**EXERCISE TASK**
Write out every line of the material as it stands, apart from the pictures.
Start of MATERIAL PROVIDED
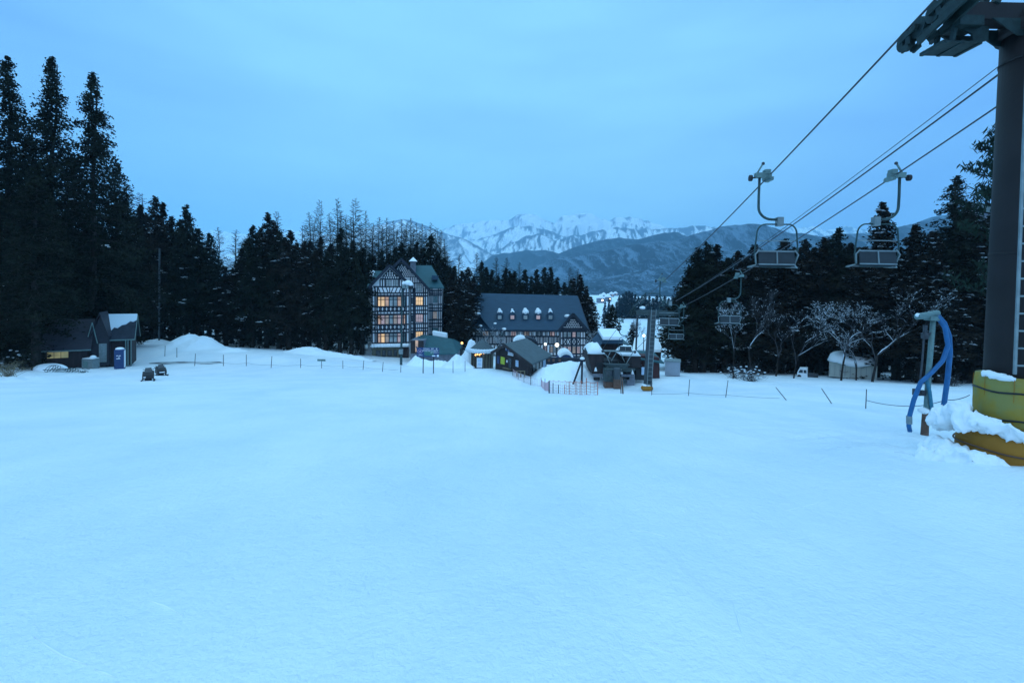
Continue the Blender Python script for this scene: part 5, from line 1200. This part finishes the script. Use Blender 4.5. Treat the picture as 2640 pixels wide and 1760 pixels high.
pts = [(base.x + .46 * math.cos(R(a)), base.y + .46 * math.sin(R(a)), base.z + zt + .004, .055 + .02 * math.sin(a)) for a in range(172, 216, 6)]
snow_blob('snow_crust', 'thin crust of snow on the top rim of the yellow padding', pts, 11, lump=.015, scale=2)
# ---- the far pylon
fb = W(1669, 1000, 36); fb.z = gz(fb.x, 36); ft = W(1681, 803, 36)
PF = thing('lift_pylon', 'distant slim lift pylon with a ladder and a wide cross arm above the station', 'lift pylon', fb); base2 = fb
r2 = lambda p: V3(p) - fb
m = MB(); m.tube([V3((0, 0, -.3)), r2(ft)], [.33, .30], 20); m.build('pole', 'pipe2', PF, True)
arm2 = (FB - FA).normalized(); fw2 = V3((-arm2.y, arm2.x, 0)); c2 = r2(ft) + V3((0, 0, .05))
m = MB(); m.beam(r2(FA) + V3((.25, 0, -.35)), r2(FB) + V3((-.25, 0, -.35)), .3, .34); m.build('cross_arm', 'greygreen', PF)
m = MB(); m.prism([c2 + arm2 * -1.1 + V3((0, -.2, .05)), c2 + arm2 * 1.1 + V3((0, -.2, .05)), c2 + arm2 * .4 + V3((0, -.2, -.35)), c2 + arm2 * -.4 + V3((0, -.2, -.35))], (0, .4, 0)); m.build('gusset', 'greygreen', PF)
for tgt, dr in ((r2(FA), (FA - NA).normalized()), (r2(FB), (FB - NB).normalized())): sheave_train(PF, tgt, V3(dr), 6, .16, .34)
m = MB()
for s_ in (-1, 1):
    m.beam(c2 + arm2 * s_ * .9 + V3((0, 0, .3)), c2 + arm2 * s_ * .55 + V3((0, 0, 1.35)), .06)
m.beam(c2 + arm2 * -.6 + V3((0, 0, 1.35)), c2 + arm2 * .6 + V3((0, 0, 1.35)), .07)
for s_ in (-1, 1): m.beam(c2 + arm2 * s_ * 1.5 + V3((0, 0, .2)), c2 + arm2 * s_ * .55 + V3((0, 0, 1.35)), .04)
m.build('lifting_frame', 'greenst', PF)
ladder(PF, V3((.03, -.40, .4)), r2(ft) + V3((.03, -.36, .2)), .36, 18, .024)
m = MB(); m.ball((-.06, -.1, .22), .48, 16, 8, sc=(1.0, .85, .55)); m.build('safety_padding', 'pado', PF, True)
m = MB(); m.ball((-.10, -.10, .44), .38, 12, 6, sc=(1, .8, .28)); m.build('snow', 'snowcap', PF, True)
m = MB(); m.ball(c2 + arm2 * -.75 + V3((0, 0, .22)), .2, 8, 6, sc=(1.2, .8, .7)); m.build('arm_snow', 'snowcap', PF, True)
# ---- lift station
ST = Plan('lift_station', 'dark lift station with two snow-topped pods, a truss and a rusty central column', 'lift station', 1600, 1000, 40)
def q4(u, v, d=40.0): q = W(u, v, d); return V3((q.x, d, q.z))
def pod(us, vt, vb_, d, dep, name, side=True):
    m = MB(); (a, b_, c, e) = us                                        # top left, top right, bottom right, bottom left
    m.prism([q4(a, vt, d), q4(b_, vt, d), q4(c, vb_, d), q4(e, vb_, d)], (0, dep, 0)); return ST.part(m, name, 'brown')
lp = pod((1512, 1558, 1554, 1526), 908, 963, 40, 2.6, 'pod')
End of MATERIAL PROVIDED
**TASK SOLUTION**
Continue the Blender Python script for this scene: part 5, from line 1200. This part finishes the script. Use Blender 4.5. Treat the picture as 2640 pixels wide and 1760 pixels high.
pts = [(base.x + .46 * math.cos(R(a)), base.y + .46 * math.sin(R(a)), base.z + zt + .004, .055 + .02 * math.sin(a)) for a in range(172, 216, 6)]
snow_blob('snow_crust', 'thin crust of snow on the top rim of the yellow padding', pts, 11, lump=.015, scale=2)
# ---- the far pylon
fb = W(1669, 1000, 36); fb.z = gz(fb.x, 36); ft = W(1681, 803, 36)
PF = thing('lift_pylon', 'distant slim lift pylon with a ladder and a wide cross arm above the station', 'lift pylon', fb); base2 = fb
r2 = lambda p: V3(p) - fb
m = MB(); m.tube([V3((0, 0, -.3)), r2(ft)], [.33, .30], 20); m.build('pole', 'pipe2', PF, True)
arm2 = (FB - FA).normalized(); fw2 = V3((-arm2.y, arm2.x, 0)); c2 = r2(ft) + V3((0, 0, .05))
m = MB(); m.beam(r2(FA) + V3((.25, 0, -.35)), r2(FB) + V3((-.25, 0, -.35)), .3, .34); m.build('cross_arm', 'greygreen', PF)
m = MB(); m.prism([c2 + arm2 * -1.1 + V3((0, -.2, .05)), c2 + arm2 * 1.1 + V3((0, -.2, .05)), c2 + arm2 * .4 + V3((0, -.2, -.35)), c2 + arm2 * -.4 + V3((0, -.2, -.35))], (0, .4, 0)); m.build('gusset', 'greygreen', PF)
for tgt, dr in ((r2(FA), (FA - NA).normalized()), (r2(FB), (FB - NB).normalized())): sheave_train(PF, tgt, V3(dr), 6, .16, .34)
m = MB()
for s_ in (-1, 1):
    m.beam(c2 + arm2 * s_ * .9 + V3((0, 0, .3)), c2 + arm2 * s_ * .55 + V3((0, 0, 1.35)), .06)
m.beam(c2 + arm2 * -.6 + V3((0, 0, 1.35)), c2 + arm2 * .6 + V3((0, 0, 1.35)), .07)
for s_ in (-1, 1): m.beam(c2 + arm2 * s_ * 1.5 + V3((0, 0, .2)), c2 + arm2 * s_ * .55 + V3((0, 0, 1.35)), .04)
m.build('lifting_frame', 'greenst', PF)
ladder(PF, V3((.03, -.40, .4)), r2(ft) + V3((.03, -.36, .2)), .36, 18, .024)
m = MB(); m.ball((-.06, -.1, .22), .48, 16, 8, sc=(1.0, .85, .55)); m.build('safety_padding', 'pado', PF, True)
m = MB(); m.ball((-.10, -.10, .44), .38, 12, 6, sc=(1, .8, .28)); m.build('snow', 'snowcap', PF, True)
m = MB(); m.ball(c2 + arm2 * -.75 + V3((0, 0, .22)), .2, 8, 6, sc=(1.2, .8, .7)); m.build('arm_snow', 'snowcap', PF, True)
# ---- lift station
ST = Plan('lift_station', 'dark lift station with two snow-topped pods, a truss and a rusty central column', 'lift station', 1600, 1000, 40)
def q4(u, v, d=40.0): q = W(u, v, d); return V3((q.x, d, q.z))
def pod(us, vt, vb_, d, dep, name, side=True):
    m = MB(); (a, b_, c, e) = us                                        # top left, top right, bottom right, bottom left
    m.prism([q4(a, vt, d), q4(b_, vt, d), q4(c, vb_, d), q4(e, vb_, d)], (0, dep, 0)); return ST.part(m, name, 'brown')
lp = pod((1512, 1558, 1554, 1526), 908, 963, 40, 2.6, 'pod')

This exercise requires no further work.